As with any triathlon, this is a race that requires training and preparation. The swim is in open water, so we recommend doing a few open water swims prior to race day, especially if an indoor pool is your usual training ground.

On the bike, you’ll be covering just under 900m of elevation, with three challenging hills, and a couple of short but spicy climbs, so we definitely recommend incorporating hill training into your bike rides to prepare you for the course. If you want to really get a feel for the course, you can ride the route using ROUVY – the virtual reality indoor cycling platform.

If you arrive in Gallipoli a few days before race day, there are also plenty of trails and paths to run and cycle, if you want to become familiar with the route. The Peninsula is also surrounded by plenty of beaches, including Kabatepe village, where you’ll find Brighton Beach for a swim.

Travel & accommodation

From Istanbul airport, Gallipoli is about a 3.5 hour drive. Canakkale airoprt is just 52 minutes away, but there are fewer direct flights. Once you reach the city, getting around is easy, whether you choose to use public transport or hire a car. There is a train station in Gallipoli and many bus routes, which travel along the coast, and even a regular ferry, if you have time to get out to sea before or after the race.

Most of the accommodation is about 10k from the race venue, such as Başarır Otel and Konukevi Guest House. Kurn Otel is just 2.5km from the race start, in the bay of the blue waters of Saros Gulf – perfect if you don’t want to travel too far on the race morning. There are also plenty of Air BnBs and guest houses.

Spectators - Where to see your athletes

Spectators can watch the whole swim from the foreshore, cheer their athletes off on the bike and catch them multiple times on the run, as they loop around the course. If you have a car, you could drive out along the cycling route, to catch the cyclists at certain spots. Otherwise, most people tend to congregate around the swim start, near Old Gendarmerie Pier, and the finish.

Race-cation - A city of culture

If you’ve never visited Gallipoli before, we highly recommend staying for a few days post race to do some sightseeing. The city is full of historic buildings, and along the peninsula, rolling fields, memorials and castles await you.

The first stop on your cultural tour has to be the Helles Memorial, which is permanently open and can be visited at any time. The Helles Memorial serves the dual function of Commonwealth battle memorial for the whole Gallipoli campaign and place of commemoration for many of those Commonwealth servicemen who died there and have no known grave. Over 20,000 names are commemorated on this memorial.
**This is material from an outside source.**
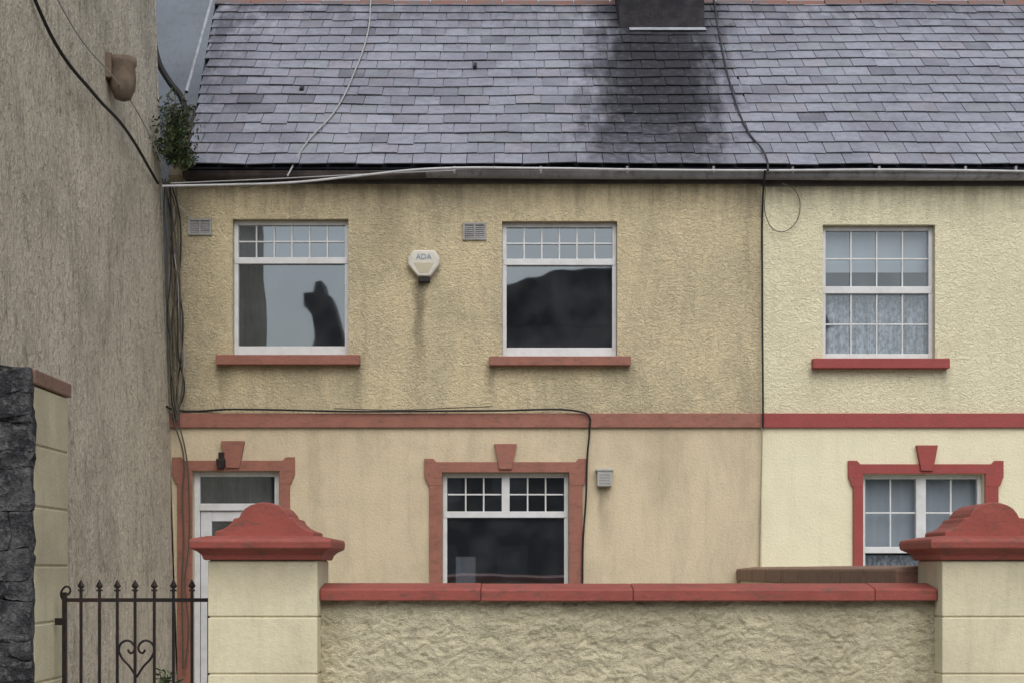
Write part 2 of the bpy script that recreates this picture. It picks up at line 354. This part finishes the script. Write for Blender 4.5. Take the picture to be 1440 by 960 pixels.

Another memorial to visit is Lone Pine Memorial, a site which looks over the whole front line from 1915, as well as Chunuk Bair New Zealand Memorial, and Martyrs’ Memorial.

The Ancient City of Troy, located within the provincial borders of Çanakkale and 30k from the centre, near Tevfikiye and Ciplak villages, is an important location where trade routes meet between the two continents.

For a change of scenery, why not take a ferry over to Gokceada, where you can relax on the beach, wander around the traditional Greek villages, and feast on traditional Turkish food.

Experience the rugged beauty and rich history of Gallipoli

Race in the footsteps of soldiers who made history as you swim, bike and run through one of Europe’s most culture-filled landscapes, with thousands of spectators cheering you along.